Midnight Man, ITV1

Did we like it?
Gimme, gimme, gimme a man after midnight. But don’t bother with a Midnight Man, thanks.

What was good about it?
• James Nesbitt stretched himself a bit, abandoning his twinkly charm to play a journalist called Max Raban. He’s a bit of a maverick. Nesbitt is always a maverick. It’s the law. He’s got a fear of daylight (it’s called phengophobia, quiz kids), lives on Pot Noodles, carries some heavy baggage (a death and a broken marriage on his conscience) and gets his hands dirty, rooting through rubbish to uncover tittle tattle. It was a good role but was wasted amid a rather clichéd conspiracy.
• Max paying for information from a lapdancer with a cheese and pickle sandwich was a nice quirk.
• In dramas like this, there has to be an insider who turns into a whistleblower and we did quite like the austere woman from the defence lobby organisation who has sussed out her boss/lover (a typecasted Rupert Graves). We somehow doubted, however, her breezy attitude to being a mistress: “I’m in it for the sex, not the washing.” She didn’t seem the type to have sex; not when there’s a juicy 179-page dossier to digest before bedtime.

What was bad about it?
• It wanted to be like State of Play (BBC1’s drama about journalist caught up in sinister state behaviour) but seemed to have overdone the ingredients, chucking in a load of shady folk, nastiness and from-the-news incidents without it ever seeming at all plausible (or interesting). TV’s love ofIslamophobia is getting especially tired.
• There was a lack of imagination in the storyline about a cabinet minister shagging a lapdancer. That sort of behaviour is more or less taken as a given these days. And if he’s got to the top in politics, wouldn’t he be clever enough not to greet and kiss this Slovenian beauty on his mews house doorstep?
• Reece Dinsdale does not a baddie make. He’s the establishment figure who issues execution orders to balaclava-wearing baddies without a pang of conscience. But that face, still cheeky after all these years, could never be scary or cruel. • Max the family man, telling his daughter bedtime stories about conspiracy theories and assassinations. He could have just sat her down in front of ITV’s recent The Fixer (last month’s drama about the state bumping off undesirables) and saved himself the bother.

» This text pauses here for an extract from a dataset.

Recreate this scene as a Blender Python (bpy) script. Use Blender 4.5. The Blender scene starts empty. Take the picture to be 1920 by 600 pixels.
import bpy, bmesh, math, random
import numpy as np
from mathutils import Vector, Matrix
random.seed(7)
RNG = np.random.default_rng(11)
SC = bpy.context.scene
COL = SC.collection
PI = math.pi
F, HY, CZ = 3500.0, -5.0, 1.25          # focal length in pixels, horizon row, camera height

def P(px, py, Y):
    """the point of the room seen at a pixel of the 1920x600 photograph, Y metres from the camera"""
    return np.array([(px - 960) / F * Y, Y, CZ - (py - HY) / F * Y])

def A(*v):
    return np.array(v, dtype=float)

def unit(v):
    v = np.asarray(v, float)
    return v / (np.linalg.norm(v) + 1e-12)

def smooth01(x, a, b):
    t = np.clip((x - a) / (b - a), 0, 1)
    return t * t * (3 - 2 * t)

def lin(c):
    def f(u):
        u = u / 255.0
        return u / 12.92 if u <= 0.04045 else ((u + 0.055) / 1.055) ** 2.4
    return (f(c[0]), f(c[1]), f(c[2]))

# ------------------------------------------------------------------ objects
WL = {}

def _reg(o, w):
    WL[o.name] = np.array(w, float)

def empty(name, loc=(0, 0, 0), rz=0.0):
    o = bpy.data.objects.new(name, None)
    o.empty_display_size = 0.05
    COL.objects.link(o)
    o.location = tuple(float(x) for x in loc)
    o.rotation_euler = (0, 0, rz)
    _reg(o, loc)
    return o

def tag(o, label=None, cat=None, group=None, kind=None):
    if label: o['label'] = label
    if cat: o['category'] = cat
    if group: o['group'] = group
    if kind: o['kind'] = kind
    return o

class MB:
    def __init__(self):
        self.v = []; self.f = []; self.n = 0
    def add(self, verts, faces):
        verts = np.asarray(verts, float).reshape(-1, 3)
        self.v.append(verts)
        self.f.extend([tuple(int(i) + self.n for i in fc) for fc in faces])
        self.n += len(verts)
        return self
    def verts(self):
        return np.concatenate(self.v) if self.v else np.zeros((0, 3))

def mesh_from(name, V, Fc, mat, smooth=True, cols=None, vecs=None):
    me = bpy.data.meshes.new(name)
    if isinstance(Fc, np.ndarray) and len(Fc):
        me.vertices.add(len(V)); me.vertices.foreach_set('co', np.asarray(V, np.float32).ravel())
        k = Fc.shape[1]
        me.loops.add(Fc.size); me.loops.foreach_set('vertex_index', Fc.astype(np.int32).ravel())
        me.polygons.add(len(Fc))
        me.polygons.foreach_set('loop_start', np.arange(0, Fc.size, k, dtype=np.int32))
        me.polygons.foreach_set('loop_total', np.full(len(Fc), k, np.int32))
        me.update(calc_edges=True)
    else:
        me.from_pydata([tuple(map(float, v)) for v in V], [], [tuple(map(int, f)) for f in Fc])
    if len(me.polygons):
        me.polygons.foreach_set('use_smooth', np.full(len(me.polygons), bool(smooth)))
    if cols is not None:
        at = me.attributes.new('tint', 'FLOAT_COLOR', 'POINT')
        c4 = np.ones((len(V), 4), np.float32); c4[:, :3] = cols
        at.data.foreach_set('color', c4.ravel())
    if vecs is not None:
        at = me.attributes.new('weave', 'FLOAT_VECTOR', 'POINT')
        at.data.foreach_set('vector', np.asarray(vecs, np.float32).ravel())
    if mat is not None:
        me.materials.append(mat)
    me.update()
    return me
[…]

• Max’s floppy hat. So unstylish.
• The depiction of a national newspaper was sloppy. The editor seems to sit in his office waiting for Maverick Max to call and fill that horrible hole on the front page of The National Echo.

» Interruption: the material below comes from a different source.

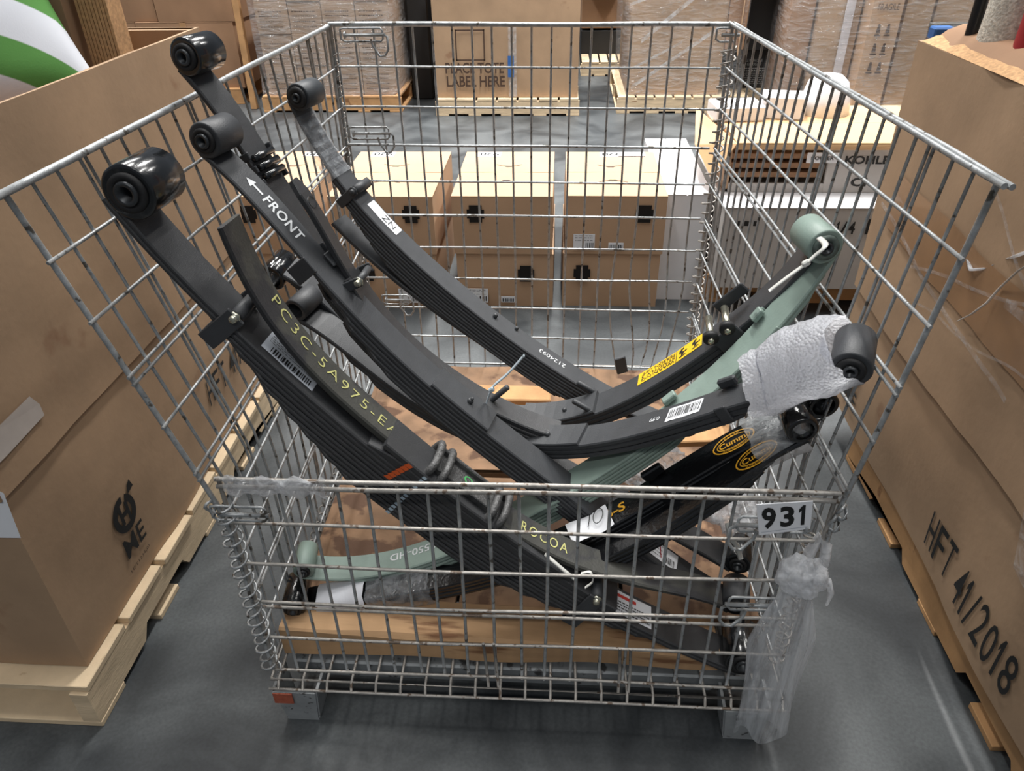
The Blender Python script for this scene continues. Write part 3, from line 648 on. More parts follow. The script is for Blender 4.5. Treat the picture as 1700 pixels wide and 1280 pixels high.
for k, t_ in enumerate(('WARNING', 'STRICTLY 3', 'PERSON LIFT')): text_map(q, t_, (lambda k: lambda x, y: fm(.58-x*.52, .34+k*.28-y*.22))(k), bold=.01)
for cx in (.70, .90):
    for (x0, y0, x1, y1) in ((-.05, .15, .05, .28), (-.02, .28, .02, .6), (-.05, .5, .0, .8), (.01, .45, .07, .6), (-.03, .72, .02, .9)): q.add([fm(cx+x0, y0), fm(cx+x1, y0+.05), fm(cx+x1, y1), fm(cx+x0, y1-.05)], [(0, 1, 2, 3)])
q.add([fm(.60, .02), fm(.608, .02), fm(.608, .98), fm(.60, .98)], [(0, 1, 2, 3)]); obj('label_print', q, INK, lab)
for k, t_ in enumerate((.835, .862)):
    T, n, U = p6.fr(L6*t_); q = MB().lathe(p6.at(L6*t_, -W6/2+.01, .026-k*.004), (n+U*.15).normalized(), [(0, -.02), (.007, -.02), (.0075, .04), (0, .04)], 12); bo = obj('clip_bolt', q, ZINC, r6)
    q = MB().lathe(p6.at(L6*t_, -W6/2+.01, .026-k*.004), (n+U*.15).normalized(), [(0, -.024), (.015, -.024), (.015, -.014), (0, -.014)], 18); obj('washer', q, RUB, bo)
    q = MB().lathe(p6.at(L6*t_, -W6/2+.01, .026-k*.004), (n+U*.15).normalized(), [(0, -.031), (.0065, -.031), (.0065, -.024), (0, -.024)], 6); obj('nut', q, ZINC, bo)
T, n, U = p6.fr(L6*.85); q = MB().obox(p6.at(L6*.875, W6/2-.01, .03), T, n, U, .075, .006, .025, .002); obj('clip_plate', q, BLK, r6); q = MB().obox(p6.at(L6*.85, -W6/2-.004, -.005), T, n, U, .06, .006, .04, .002); obj('rebound_clip', q, BLK, r6)
# ---- 7 sage green spring
p7 = Path([(514, 968), (561, 962), (655, 950), (714, 932), (800, 895), (890, 853), (982, 797), (1025, 771), (1067, 741), (1100, 720), (1174, 660), (1230, 612), (1259, 582), (1295, 536), (1345, 481), (1385, 432)], -8, (1355, 395, .30), deg=5, e0=(508, 928, .018), e1=(1355, 396, .026), edge=-.034)
W7 = .068; L7 = p7.L
r7 = thing('leaf_spring', p7.P(L7/2), 'sage green painted leaf spring with its large eye at the right', 'leaf spring')
obj('leaf', sweep(p7, 0, L7, W7, -.008, 0), SAGE, r7)
st = {1: (.05*L7, .965*L7), 2: (.16*L7, .86*L7), 3: (.22*L7, .80*L7), 4: (.28*L7, .73*L7), 5: (.33*L7, .67*L7)}
leaves(r7, p7, W7, 6, .0075, .0085, 0, 0, 0, (0, 0), SAGE, steps=st)
eye(r7, p7, 1, .0305, W7, SAGE, tk=.008, wid=.074, bush=pm('sage_bush', (92, 104, 98), .5, var=.3, scale=80), ringr=.5); eye(r7, p7, 0, .022, W7, SAGE, tk=.008)
clip(r7, p7, L7*.865, W7, .02, .03, False, SAGE, htop=.004)
T, n, U = p7.fr(L7*.865); obj('clip_tab', MB().obox(p7.at(L7*.865, W7*.40, .010), T, n, U, .026, .018, .012, .002), SAGE, r7); T, n, U = p7.fr(L7*.685); obj('clip_tab', MB().obox(p7.at(L7*.685, W7*.40, .010), T, n, U, .03, .018, .012, .002), SAGE, r7)
q = MB(); text_map(q, '-5550-HD', lambda x, y: p7.at(L7*.232-x*.115, .018-y*.020, .001), bold=.01); obj('printed_number', q, WPAINT, r7)
# ---- 8 barcode spring whose right eye is bubble wrapped
p8 = Path([(505, 520), (547, 560), (575, 588), (640, 637), (710, 683), (780, 716), (840, 738), (895, 746), (949, 741), (1008, 729), (1079, 713), (1149, 696), (1208, 678), (1290, 654), (1350, 642), (1400, 640)], 21, (1416, 588, .08), el=8, deg=5, e0=(505, 503, .020), e1=(1417, 588, .026), edge=-.032)
W8 = .064; L8 = p8.L
r8 = thing('leaf_spring', p8.P(L8*.6), 'black leaf spring with a white barcode label and its right end in bubble wrap', 'leaf spring')
obj('leaf', sweep(p8, 0, L8, W8, -.012, 0), BLK, r8)
st = {1: (.08*L8, .93*L8), 2: (.16*L8, .84*L8), 3: (.3*L8, .7*L8)}
leaves(r8, p8, W8, 3, .011, .012, 0, 0, 0, (0, 0), BLK, steps=st)
eye(r8, p8, 0, .026, W8, BLK, tk=.008, bushing=False); eye(r8, p8, 1, .031, W8, BLK, tk=.009, wid=.078, ringr=.5)
obj('spacer_pad', sweep(p8, L8*.42, L8*.565, W8*.99, .0003, .007), BLK, r8)
stud(r8, p8, L8*.50, -.002, .006, .014, .006)
clip(r8, p8, L8*.82, W8, .02, .022, False, BLK, htop=.004)
T, n, U = p8.fr(L8*.82); q = MB().obox(p8.at(L8*.825, W8*.42, .012), T, n, U, .035, .012, .018, .003); obj('clip_tab', q, BLK, r8)
lab = label_on(r8, p8, L8*.722, L8*.782, -.018, .020, PAPER); q = MB(); bars(q, on_top(p8, L8*.722, -.018, L8*.06, .038, .0013), 20, .06, .94, .2, .85, 5); obj('barcode', q, INK, lab)
q = MB(); text_map(q, '0.99', lambda x, y: p8.at(L8*.708-x*.022, .006-y*.010, .0009)); obj('printed_number', q, WPAINT, r8)
# bubble wrap
def shell(name, label, cat, path, s0, s1, W, H, mat, amp=.012, flare=(1, 1), h0=0, parent=None, nu=46, nv=40, seed=0, w0=0, jag=.012):
    def f(a, b):
        g = 2*math.pi*b; s_ = s0+(s1-s0)*a; s_ += jag*noise.noise(Vector((math.cos(g)*2, math.sin(g)*2, seed+(3 if a > .5 else 0))))*(abs(a-.5)*2)**3*3
        sc = flare[0]+(flare[1]-flare[0])*a
        c, s2 = math.cos(g), math.sin(g); w_ = W/2*math.copysign(abs(c)**.7, c)*sc; h_ = H/2*math.copysign(abs(s2)**.7, s2)*sc
        p = path.at(s_, w_+w0, h_+h0); T, n, U = path.fr(s_); d = (n*c+U*s2)
        k = noise.noise(p*22+Vector((seed, 0, 0)))*.9+noise.noise(p*60)*.5+noise.noise(p*130)*.22; return p+d*amp*k
    q = MB().grid(f, nu, nv); o = obj(name, q, mat, parent)
    if not parent: tag(o, label, cat)
    return o
def poly(P, t):
    d = [0]
    for i in range(len(P)-1): d.append(d[-1]+math.dist(P[i], P[i+1]))
    x = t*d[-1]; i = max(k for k in range(len(P)-1) if d[k] <= x+1e-9); f_ = (x-d[i])/(d[i+1]-d[i]); return tuple(P[i][k]+(P[i+1][k]-P[i][k])*f_ for k in range(len(P[0])))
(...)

• The overuse of corny lines such as “My gut instinct says there’s more to this!”, “My inspector thinks it looks like one of those honour killings”, “You’re getting involved in something that you might regret”, “Be realistic Max, a fear of daylight is a handicap in any career, even journalism,” and “You have a condition, Max. You can’t go out in daylight. It’s called phengophobia, or had you forgotten?”